Task to carry out: Reproduce exactly the lines below, from the first through the one containing "from mathutils import Vector", and nothing more.
-- Begin Supplied information --
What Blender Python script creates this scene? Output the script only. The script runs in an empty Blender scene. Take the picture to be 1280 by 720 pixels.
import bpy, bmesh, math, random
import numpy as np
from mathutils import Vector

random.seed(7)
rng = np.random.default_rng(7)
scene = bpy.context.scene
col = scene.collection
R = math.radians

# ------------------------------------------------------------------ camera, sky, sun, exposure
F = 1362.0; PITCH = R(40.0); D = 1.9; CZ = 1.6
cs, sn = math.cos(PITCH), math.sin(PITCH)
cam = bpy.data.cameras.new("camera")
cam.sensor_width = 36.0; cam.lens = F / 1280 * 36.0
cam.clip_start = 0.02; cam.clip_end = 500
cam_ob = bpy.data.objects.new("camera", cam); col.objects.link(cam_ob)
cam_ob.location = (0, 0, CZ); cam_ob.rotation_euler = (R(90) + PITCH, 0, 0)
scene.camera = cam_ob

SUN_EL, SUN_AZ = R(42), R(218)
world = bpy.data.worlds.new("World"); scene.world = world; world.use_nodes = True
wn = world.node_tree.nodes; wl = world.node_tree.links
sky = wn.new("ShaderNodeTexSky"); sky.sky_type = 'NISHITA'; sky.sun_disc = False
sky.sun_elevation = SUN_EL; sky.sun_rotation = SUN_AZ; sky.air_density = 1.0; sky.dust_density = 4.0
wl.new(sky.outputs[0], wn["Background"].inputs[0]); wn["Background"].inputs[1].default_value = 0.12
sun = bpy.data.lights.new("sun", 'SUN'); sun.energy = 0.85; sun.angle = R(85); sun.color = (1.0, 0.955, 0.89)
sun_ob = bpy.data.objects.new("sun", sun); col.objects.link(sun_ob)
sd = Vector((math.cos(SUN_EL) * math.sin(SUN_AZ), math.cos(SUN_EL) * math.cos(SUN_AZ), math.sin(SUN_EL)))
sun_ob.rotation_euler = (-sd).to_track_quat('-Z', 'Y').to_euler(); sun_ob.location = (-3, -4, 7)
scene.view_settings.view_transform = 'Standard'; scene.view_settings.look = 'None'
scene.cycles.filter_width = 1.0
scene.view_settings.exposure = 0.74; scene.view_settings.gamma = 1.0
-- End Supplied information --
Exercise solution:
What Blender Python script creates this scene? Output the script only. The script runs in an empty Blender scene. Take the picture to be 1280 by 720 pixels.
import bpy, bmesh, math, random
import numpy as np
from mathutils import Vector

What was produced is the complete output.